• TASK OBJECTIVE: Transcribe every line, keeping it exact.

• DATA FOR THIS TASK:
• • • • • • •

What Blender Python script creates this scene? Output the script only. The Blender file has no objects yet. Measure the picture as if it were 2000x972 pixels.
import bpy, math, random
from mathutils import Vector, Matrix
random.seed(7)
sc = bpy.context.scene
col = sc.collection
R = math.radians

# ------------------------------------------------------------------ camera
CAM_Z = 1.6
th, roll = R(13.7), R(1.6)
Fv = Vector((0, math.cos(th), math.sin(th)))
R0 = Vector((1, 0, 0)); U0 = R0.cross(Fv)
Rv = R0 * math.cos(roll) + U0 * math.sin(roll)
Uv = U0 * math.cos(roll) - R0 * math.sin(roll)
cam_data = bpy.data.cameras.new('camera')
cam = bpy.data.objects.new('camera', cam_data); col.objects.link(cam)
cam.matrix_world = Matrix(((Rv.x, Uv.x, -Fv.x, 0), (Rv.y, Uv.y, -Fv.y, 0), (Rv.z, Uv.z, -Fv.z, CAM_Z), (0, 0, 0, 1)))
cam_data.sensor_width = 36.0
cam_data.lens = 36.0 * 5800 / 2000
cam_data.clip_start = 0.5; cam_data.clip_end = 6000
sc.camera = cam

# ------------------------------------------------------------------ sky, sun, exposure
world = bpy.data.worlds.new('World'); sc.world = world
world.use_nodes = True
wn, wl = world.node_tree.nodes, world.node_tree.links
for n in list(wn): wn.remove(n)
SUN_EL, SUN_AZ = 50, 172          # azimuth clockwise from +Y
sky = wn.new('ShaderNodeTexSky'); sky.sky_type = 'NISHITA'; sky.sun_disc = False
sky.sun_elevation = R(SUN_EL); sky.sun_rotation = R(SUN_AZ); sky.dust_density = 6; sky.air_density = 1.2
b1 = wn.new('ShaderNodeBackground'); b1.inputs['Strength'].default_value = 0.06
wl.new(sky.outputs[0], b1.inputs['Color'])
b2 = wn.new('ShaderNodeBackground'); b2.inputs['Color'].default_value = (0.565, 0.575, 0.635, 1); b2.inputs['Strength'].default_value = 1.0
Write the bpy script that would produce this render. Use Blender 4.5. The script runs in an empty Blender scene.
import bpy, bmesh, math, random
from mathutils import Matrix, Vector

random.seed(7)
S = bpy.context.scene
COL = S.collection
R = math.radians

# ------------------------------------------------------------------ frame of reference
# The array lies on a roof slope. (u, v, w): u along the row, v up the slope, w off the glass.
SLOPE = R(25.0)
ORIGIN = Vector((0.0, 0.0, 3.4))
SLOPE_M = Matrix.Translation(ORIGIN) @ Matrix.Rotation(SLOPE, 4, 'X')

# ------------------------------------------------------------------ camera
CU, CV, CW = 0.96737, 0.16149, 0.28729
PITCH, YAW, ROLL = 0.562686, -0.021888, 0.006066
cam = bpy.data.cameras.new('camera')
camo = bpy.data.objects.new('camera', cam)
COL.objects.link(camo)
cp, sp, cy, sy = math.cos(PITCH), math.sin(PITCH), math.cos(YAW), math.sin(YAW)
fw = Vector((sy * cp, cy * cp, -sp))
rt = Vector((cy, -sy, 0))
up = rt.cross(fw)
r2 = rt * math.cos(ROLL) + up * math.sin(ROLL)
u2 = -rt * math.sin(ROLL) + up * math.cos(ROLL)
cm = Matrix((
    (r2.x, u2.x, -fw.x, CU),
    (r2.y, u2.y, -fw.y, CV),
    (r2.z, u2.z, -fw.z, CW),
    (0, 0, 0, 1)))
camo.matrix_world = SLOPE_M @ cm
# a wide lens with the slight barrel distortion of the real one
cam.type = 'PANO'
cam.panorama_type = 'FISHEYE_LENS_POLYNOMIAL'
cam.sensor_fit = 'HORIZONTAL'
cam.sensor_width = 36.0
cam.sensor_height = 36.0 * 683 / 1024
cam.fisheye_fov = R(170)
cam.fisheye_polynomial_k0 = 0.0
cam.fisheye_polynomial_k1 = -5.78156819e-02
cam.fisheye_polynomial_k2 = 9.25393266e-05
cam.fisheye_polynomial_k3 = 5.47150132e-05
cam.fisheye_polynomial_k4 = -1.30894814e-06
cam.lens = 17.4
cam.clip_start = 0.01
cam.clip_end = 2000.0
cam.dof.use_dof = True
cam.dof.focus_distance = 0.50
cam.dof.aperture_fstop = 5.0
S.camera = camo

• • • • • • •

• IN RESPONSE:
What Blender Python script creates this scene? Output the script only. The Blender file has no objects yet. Measure the picture as if it were 2000x972 pixels.
import bpy, math, random
from mathutils import Vector, Matrix
random.seed(7)
sc = bpy.context.scene
col = sc.collection
R = math.radians

# ------------------------------------------------------------------ camera
CAM_Z = 1.6
th, roll = R(13.7), R(1.6)
Fv = Vector((0, math.cos(th), math.sin(th)))
R0 = Vector((1, 0, 0)); U0 = R0.cross(Fv)
Rv = R0 * math.cos(roll) + U0 * math.sin(roll)
Uv = U0 * math.cos(roll) - R0 * math.sin(roll)
cam_data = bpy.data.cameras.new('camera')
cam = bpy.data.objects.new('camera', cam_data); col.objects.link(cam)
cam.matrix_world = Matrix(((Rv.x, Uv.x, -Fv.x, 0), (Rv.y, Uv.y, -Fv.y, 0), (Rv.z, Uv.z, -Fv.z, CAM_Z), (0, 0, 0, 1)))
cam_data.sensor_width = 36.0
cam_data.lens = 36.0 * 5800 / 2000
cam_data.clip_start = 0.5; cam_data.clip_end = 6000
sc.camera = cam

# ------------------------------------------------------------------ sky, sun, exposure
world = bpy.data.worlds.new('World'); sc.world = world
world.use_nodes = True
wn, wl = world.node_tree.nodes, world.node_tree.links
for n in list(wn): wn.remove(n)
SUN_EL, SUN_AZ = 50, 172          # azimuth clockwise from +Y
sky = wn.new('ShaderNodeTexSky'); sky.sky_type = 'NISHITA'; sky.sun_disc = False
sky.sun_elevation = R(SUN_EL); sky.sun_rotation = R(SUN_AZ); sky.dust_density = 6; sky.air_density = 1.2
b1 = wn.new('ShaderNodeBackground'); b1.inputs['Strength'].default_value = 0.06
wl.new(sky.outputs[0], b1.inputs['Color'])
b2 = wn.new('ShaderNodeBackground'); b2.inputs['Color'].default_value = (0.565, 0.575, 0.635, 1); b2.inputs['Strength'].default_value = 1.0
Write the bpy script that would produce this render. Use Blender 4.5. The script runs in an empty Blender scene.
import bpy, bmesh, math, random
from mathutils import Matrix, Vector

random.seed(7)
S = bpy.context.scene
COL = S.collection
R = math.radians

# ------------------------------------------------------------------ frame of reference
# The array lies on a roof slope. (u, v, w): u along the row, v up the slope, w off the glass.
SLOPE = R(25.0)
ORIGIN = Vector((0.0, 0.0, 3.4))
SLOPE_M = Matrix.Translation(ORIGIN) @ Matrix.Rotation(SLOPE, 4, 'X')

# ------------------------------------------------------------------ camera
CU, CV, CW = 0.96737, 0.16149, 0.28729
PITCH, YAW, ROLL = 0.562686, -0.021888, 0.006066
cam = bpy.data.cameras.new('camera')
camo = bpy.data.objects.new('camera', cam)
COL.objects.link(camo)
cp, sp, cy, sy = math.cos(PITCH), math.sin(PITCH), math.cos(YAW), math.sin(YAW)
fw = Vector((sy * cp, cy * cp, -sp))
rt = Vector((cy, -sy, 0))
up = rt.cross(fw)
r2 = rt * math.cos(ROLL) + up * math.sin(ROLL)
u2 = -rt * math.sin(ROLL) + up * math.cos(ROLL)
cm = Matrix((
    (r2.x, u2.x, -fw.x, CU),
    (r2.y, u2.y, -fw.y, CV),
    (r2.z, u2.z, -fw.z, CW),
    (0, 0, 0, 1)))
camo.matrix_world = SLOPE_M @ cm
# a wide lens with the slight barrel distortion of the real one
cam.type = 'PANO'
cam.panorama_type = 'FISHEYE_LENS_POLYNOMIAL'
cam.sensor_fit = 'HORIZONTAL'
cam.sensor_width = 36.0
cam.sensor_height = 36.0 * 683 / 1024
cam.fisheye_fov = R(170)
cam.fisheye_polynomial_k0 = 0.0
cam.fisheye_polynomial_k1 = -5.78156819e-02
cam.fisheye_polynomial_k2 = 9.25393266e-05
cam.fisheye_polynomial_k3 = 5.47150132e-05
cam.fisheye_polynomial_k4 = -1.30894814e-06
cam.lens = 17.4
cam.clip_start = 0.01
cam.clip_end = 2000.0
cam.dof.use_dof = True
cam.dof.focus_distance = 0.50
cam.dof.aperture_fstop = 5.0
S.camera = camo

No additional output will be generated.